* **Recorded data**:
* * * * * * * * *

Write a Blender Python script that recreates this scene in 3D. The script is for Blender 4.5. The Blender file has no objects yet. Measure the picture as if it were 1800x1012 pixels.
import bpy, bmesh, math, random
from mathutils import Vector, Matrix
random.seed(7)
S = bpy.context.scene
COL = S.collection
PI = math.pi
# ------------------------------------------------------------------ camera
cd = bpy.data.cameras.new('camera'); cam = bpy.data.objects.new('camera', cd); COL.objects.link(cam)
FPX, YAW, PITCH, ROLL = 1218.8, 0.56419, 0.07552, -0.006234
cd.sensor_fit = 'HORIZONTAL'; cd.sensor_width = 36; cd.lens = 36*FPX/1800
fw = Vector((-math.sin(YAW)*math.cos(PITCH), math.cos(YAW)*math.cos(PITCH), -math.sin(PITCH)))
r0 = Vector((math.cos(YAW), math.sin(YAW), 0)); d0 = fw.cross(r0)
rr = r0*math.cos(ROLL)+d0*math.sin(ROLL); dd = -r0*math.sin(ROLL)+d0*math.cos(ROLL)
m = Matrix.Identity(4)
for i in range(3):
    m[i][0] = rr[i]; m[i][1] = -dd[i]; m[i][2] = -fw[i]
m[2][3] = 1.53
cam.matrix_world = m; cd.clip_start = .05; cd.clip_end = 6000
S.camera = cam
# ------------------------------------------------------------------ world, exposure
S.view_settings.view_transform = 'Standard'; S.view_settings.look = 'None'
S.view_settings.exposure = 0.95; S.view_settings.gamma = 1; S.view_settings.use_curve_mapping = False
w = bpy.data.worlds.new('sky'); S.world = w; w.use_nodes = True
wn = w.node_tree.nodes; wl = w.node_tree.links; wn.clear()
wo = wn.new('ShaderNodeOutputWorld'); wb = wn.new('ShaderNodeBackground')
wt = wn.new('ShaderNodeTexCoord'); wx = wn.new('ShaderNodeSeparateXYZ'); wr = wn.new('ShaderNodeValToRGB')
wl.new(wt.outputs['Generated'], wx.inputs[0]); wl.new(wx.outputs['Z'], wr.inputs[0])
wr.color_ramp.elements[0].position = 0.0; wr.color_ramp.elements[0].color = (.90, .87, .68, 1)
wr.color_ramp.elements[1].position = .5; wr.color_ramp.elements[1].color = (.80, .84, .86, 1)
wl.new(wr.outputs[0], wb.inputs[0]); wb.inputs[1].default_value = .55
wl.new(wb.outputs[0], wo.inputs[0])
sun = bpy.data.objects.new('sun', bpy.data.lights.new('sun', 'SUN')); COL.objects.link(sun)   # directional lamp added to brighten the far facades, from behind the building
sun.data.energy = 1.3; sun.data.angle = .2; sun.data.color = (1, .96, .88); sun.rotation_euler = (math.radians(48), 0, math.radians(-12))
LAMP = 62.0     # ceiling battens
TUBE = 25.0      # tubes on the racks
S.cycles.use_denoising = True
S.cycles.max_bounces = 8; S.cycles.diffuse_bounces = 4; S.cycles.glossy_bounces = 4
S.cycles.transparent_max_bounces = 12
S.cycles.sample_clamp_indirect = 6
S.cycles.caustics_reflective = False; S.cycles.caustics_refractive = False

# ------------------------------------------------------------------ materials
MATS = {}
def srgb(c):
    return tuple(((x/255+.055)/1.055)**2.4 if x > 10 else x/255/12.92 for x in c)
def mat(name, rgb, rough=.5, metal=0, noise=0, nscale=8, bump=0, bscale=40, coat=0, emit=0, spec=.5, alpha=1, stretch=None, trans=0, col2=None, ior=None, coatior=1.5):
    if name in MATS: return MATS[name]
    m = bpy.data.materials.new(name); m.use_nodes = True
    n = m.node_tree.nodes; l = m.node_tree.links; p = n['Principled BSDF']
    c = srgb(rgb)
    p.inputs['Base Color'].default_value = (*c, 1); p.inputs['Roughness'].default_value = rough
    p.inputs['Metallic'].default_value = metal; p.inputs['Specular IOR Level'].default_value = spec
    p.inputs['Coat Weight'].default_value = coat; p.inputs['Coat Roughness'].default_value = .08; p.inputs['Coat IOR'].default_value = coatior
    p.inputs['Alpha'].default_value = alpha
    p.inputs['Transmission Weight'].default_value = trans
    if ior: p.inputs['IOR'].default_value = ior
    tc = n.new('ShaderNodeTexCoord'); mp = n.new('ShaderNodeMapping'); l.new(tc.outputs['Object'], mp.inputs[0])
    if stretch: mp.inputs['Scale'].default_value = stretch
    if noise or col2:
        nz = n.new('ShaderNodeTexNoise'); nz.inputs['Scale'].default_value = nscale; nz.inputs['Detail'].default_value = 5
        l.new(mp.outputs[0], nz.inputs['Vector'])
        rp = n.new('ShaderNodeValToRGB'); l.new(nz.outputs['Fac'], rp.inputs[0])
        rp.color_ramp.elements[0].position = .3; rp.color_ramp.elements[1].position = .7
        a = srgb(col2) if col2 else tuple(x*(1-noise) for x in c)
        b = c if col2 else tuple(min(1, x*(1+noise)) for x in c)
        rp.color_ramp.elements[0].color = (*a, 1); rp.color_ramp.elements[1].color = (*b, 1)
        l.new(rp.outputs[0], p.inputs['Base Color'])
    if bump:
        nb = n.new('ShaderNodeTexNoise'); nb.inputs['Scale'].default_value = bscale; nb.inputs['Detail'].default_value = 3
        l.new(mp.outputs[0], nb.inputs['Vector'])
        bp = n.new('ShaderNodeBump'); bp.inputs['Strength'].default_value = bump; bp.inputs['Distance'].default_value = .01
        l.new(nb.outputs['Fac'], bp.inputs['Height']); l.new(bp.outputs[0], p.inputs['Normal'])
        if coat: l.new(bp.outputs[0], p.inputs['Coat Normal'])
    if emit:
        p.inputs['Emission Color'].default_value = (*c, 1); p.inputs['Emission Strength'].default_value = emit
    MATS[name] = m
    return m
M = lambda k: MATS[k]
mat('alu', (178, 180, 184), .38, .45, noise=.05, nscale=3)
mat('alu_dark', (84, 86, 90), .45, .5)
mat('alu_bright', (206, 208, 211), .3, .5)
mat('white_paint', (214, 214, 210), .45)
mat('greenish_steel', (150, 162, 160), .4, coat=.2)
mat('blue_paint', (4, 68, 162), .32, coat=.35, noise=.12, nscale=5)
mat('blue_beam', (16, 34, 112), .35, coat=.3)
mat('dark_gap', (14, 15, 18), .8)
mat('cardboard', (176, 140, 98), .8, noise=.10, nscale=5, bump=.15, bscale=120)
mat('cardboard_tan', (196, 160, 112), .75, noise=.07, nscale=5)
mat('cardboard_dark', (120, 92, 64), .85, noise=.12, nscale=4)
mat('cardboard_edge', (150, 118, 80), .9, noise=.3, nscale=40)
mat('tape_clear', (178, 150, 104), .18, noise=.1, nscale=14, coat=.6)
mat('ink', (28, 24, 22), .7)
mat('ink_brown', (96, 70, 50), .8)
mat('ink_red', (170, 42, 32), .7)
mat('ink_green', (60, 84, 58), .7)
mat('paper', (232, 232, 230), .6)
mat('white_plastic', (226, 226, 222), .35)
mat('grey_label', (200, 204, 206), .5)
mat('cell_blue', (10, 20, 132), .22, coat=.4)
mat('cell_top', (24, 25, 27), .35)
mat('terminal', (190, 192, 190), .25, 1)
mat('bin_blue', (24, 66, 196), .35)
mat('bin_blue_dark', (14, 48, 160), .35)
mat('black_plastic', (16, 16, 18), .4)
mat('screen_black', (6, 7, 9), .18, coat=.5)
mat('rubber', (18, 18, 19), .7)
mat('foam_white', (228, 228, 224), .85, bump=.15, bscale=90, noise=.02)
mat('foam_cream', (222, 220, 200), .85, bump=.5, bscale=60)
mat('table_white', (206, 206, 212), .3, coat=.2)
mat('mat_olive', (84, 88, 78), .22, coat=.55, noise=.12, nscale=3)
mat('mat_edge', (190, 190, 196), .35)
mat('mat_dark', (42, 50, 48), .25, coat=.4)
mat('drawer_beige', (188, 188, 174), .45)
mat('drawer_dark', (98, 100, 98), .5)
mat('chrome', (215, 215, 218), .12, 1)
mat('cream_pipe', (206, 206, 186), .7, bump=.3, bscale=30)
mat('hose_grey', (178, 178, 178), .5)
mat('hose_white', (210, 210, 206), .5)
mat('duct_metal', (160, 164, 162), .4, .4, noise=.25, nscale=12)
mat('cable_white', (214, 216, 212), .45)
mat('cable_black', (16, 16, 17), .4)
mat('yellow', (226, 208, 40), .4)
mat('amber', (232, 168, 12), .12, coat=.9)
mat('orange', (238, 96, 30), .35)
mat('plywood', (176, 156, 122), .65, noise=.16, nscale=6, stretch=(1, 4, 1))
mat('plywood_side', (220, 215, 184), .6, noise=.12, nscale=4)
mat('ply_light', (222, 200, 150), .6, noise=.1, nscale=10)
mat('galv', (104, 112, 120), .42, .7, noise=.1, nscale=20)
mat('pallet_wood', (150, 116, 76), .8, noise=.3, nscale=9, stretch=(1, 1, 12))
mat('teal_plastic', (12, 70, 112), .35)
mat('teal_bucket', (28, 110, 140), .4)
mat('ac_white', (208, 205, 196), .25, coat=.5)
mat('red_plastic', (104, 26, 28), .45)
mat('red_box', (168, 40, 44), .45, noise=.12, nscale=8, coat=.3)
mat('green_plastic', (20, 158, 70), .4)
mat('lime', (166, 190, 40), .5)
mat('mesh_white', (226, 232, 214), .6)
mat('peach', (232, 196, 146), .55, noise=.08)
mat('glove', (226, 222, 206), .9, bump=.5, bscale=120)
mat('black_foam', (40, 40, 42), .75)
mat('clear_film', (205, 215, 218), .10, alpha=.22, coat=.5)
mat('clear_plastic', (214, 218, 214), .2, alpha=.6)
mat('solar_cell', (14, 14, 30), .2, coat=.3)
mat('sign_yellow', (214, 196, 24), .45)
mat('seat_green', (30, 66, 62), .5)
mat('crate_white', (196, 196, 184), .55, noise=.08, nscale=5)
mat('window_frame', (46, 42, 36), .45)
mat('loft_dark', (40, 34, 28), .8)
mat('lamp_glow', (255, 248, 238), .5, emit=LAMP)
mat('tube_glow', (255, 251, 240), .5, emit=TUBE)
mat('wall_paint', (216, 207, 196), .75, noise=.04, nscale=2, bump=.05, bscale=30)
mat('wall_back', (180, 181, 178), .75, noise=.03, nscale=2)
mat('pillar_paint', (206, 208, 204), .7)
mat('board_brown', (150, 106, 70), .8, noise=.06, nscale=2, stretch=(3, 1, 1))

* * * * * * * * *

* **Stated problem**:
Your task is to pick out every line with the string "objects" and copy it.

* **Complete output**:
Write a Blender Python script that recreates this scene in 3D. The script is for Blender 4.5. The Blender file has no objects yet. Measure the picture as if it were 1800x1012 pixels.
cd = bpy.data.cameras.new('camera'); cam = bpy.data.objects.new('camera', cd); COL.objects.link(cam)
sun = bpy.data.objects.new('sun', bpy.data.lights.new('sun', 'SUN')); COL.objects.link(sun)   # directional lamp added to brighten the far facades, from behind the building